Semasa menjadi pemain, Weinzierl memang tidak terlalu bersinar meskipun sempat memperkuat Bayern Muenchen. Karirnya lebih banyak dihabiskan di klub medioker seperti Stuttgarter Kickers, Spvgg Unterchaching, dan SSV Jahn Regengsburg.

Tetapi ketika melihat kiprahnya dalam dua tahun terakhir, jelas dia nama yang layak disebut sebagai salah satu pelatih muda Jerman yang paling berbakat dan potensial bisa menjadi pelatih hebat. Pemuda yang masih berusia 38 tahun ini kini melatih Augsburg.

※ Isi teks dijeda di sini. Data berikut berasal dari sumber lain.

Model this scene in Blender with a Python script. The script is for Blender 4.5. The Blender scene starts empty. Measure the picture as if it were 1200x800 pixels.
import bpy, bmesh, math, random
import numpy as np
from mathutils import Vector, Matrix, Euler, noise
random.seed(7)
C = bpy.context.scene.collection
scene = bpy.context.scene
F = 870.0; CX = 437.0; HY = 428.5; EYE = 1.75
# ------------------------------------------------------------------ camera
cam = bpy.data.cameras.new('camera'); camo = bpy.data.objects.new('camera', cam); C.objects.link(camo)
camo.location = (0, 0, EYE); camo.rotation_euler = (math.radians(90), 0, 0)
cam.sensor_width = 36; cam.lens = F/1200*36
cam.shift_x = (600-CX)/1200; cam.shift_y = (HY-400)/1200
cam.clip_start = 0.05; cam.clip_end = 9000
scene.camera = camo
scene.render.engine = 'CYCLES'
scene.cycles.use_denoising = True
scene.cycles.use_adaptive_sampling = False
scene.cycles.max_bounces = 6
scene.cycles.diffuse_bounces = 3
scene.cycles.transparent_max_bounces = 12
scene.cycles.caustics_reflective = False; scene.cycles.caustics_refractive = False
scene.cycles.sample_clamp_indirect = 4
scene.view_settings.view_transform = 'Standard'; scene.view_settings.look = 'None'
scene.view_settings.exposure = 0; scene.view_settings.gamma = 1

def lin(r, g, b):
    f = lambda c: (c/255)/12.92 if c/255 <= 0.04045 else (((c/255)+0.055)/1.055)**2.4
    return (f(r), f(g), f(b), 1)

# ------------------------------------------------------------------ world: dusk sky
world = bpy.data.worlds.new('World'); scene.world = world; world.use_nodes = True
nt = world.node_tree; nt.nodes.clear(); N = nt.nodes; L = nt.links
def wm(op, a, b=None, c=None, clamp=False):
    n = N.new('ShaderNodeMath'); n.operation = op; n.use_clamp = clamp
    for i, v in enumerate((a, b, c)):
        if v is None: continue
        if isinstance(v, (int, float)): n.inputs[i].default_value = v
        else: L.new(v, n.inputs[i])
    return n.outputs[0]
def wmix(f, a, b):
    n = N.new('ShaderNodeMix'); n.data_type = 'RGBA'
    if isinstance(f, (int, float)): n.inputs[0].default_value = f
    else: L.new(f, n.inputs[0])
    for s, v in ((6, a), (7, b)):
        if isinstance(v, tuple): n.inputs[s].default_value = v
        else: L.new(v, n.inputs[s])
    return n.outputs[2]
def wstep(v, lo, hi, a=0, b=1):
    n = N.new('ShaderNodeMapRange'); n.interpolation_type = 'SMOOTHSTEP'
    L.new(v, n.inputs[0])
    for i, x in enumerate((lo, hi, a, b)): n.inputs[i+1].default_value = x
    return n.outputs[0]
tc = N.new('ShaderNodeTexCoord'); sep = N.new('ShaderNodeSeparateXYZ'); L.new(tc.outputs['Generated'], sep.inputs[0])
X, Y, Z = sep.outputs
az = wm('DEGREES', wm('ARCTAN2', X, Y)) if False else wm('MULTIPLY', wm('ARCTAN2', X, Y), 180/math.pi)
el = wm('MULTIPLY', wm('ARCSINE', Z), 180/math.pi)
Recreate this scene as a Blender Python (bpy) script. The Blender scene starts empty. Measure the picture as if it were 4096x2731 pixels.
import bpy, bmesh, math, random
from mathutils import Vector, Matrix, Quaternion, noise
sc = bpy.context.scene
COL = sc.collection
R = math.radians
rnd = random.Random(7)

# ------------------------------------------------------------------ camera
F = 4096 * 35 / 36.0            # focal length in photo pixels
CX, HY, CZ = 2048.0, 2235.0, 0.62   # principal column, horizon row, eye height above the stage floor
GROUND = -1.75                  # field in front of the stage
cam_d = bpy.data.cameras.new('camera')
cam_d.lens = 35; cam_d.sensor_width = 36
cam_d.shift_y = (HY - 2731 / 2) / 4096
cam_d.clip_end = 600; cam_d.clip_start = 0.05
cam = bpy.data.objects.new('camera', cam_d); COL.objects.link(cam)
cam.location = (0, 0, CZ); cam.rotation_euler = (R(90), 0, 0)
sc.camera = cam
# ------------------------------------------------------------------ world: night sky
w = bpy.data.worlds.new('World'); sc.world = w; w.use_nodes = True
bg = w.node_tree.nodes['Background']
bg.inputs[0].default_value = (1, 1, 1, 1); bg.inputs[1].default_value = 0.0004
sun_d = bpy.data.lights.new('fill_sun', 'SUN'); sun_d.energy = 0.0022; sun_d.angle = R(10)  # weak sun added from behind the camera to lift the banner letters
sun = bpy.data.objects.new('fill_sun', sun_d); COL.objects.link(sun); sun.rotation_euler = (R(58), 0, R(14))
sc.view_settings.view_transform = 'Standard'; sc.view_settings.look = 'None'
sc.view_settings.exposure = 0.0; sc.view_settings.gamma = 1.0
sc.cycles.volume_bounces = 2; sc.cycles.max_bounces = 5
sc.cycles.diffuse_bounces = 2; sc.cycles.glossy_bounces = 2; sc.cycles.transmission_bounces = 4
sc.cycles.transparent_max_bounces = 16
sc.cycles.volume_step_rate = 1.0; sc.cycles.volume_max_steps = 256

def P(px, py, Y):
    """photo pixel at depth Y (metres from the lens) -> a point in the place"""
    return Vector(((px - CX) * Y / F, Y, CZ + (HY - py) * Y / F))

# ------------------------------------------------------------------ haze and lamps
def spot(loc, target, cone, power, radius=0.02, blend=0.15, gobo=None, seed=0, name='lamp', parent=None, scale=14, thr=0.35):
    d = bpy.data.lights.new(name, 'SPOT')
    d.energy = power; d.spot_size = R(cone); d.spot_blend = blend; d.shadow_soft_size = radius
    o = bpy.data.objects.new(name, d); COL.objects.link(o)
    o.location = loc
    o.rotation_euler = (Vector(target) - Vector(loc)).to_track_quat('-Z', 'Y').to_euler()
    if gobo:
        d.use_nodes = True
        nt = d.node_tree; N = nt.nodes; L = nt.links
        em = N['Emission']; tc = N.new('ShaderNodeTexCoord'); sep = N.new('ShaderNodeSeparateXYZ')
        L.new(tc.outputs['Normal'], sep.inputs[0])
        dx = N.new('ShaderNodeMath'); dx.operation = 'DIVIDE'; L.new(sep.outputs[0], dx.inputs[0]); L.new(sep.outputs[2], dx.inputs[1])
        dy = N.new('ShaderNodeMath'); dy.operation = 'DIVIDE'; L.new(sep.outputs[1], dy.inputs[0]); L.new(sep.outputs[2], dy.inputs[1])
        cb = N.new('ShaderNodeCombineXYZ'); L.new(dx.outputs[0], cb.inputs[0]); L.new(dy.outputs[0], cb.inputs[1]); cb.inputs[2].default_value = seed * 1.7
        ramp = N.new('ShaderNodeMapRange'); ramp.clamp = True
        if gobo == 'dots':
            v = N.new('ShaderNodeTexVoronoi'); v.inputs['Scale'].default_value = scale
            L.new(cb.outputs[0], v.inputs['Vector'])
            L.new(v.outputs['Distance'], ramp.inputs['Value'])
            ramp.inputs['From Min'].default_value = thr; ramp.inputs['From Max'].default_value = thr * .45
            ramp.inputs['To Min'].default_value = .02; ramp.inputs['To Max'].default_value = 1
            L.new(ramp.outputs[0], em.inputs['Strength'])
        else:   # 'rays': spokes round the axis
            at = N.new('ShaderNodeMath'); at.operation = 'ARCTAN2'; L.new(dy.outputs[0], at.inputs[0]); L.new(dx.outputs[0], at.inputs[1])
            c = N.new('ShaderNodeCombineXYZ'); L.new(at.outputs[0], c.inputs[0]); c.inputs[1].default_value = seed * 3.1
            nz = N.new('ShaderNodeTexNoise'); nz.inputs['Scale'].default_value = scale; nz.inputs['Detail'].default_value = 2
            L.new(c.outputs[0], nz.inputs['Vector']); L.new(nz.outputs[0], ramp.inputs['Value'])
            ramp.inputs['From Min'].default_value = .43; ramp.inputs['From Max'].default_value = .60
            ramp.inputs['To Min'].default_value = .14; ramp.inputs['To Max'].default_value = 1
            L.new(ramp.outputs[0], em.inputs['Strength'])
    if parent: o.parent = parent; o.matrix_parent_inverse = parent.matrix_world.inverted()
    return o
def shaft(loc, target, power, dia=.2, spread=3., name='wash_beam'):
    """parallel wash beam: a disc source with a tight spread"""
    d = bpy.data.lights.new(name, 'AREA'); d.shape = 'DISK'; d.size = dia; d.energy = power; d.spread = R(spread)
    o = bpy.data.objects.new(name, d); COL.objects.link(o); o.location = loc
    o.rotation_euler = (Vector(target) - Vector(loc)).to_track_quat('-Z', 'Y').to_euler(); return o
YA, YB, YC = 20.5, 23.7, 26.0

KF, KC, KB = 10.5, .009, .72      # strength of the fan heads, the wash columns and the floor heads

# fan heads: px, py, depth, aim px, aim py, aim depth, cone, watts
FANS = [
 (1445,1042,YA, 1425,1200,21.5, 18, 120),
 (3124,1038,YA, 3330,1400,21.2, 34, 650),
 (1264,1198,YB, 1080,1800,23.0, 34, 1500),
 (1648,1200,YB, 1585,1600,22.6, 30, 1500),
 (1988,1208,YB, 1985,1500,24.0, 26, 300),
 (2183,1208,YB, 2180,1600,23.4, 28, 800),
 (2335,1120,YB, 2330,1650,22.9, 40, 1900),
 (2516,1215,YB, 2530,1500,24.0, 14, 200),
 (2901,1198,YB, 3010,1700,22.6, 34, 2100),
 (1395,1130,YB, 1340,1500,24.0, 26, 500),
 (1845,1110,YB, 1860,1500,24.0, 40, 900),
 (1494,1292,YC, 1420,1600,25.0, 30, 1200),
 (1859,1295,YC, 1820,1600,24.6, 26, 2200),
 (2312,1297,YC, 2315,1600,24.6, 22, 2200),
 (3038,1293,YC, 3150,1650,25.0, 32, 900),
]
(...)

Sebelumnya dia hanya melatih klub divisi tiga SSV Jahn Regensburg sejak 2008. Beberapa saat setelah berhasil membawa Jahn Regensburg promosi, Weinzierl memperoleh keberuntungan untuk melatih FC Augsburg. Klub ini tidak punya tradisi juara, tetapi sebagai klub Bundesliga jelas reputasinya lumayan.

Targetnya sederhana untuk musim 2012/2013 ini: cukup bertahan di Bundesliga musim depan. Walaupun hanya punya persentase kemenangan 27,03 persen, FC Augsburg selamat dari jurang degradasi. Klub ini mengemas 33 poin dan mengungguli tiga klub yang berada di zona degradasi, Greuther Furth, Fortuna Dusseldorf, dan TSG 1899 Hoffenheim.

Untuk klub yang baru berlaga di Bundesliga musim 2011/2012 ini jelas merupakan prestasi.

Weinzierl memang belum begitu memiliki prestasi mentereng dan belum cukup teruji. Namun, dia mampu memanfaatkan sumber daya yang dipunyai semaksimal mungkin dan bersedia melakukan perubahan rencana jika rencana A yang disusun gagal.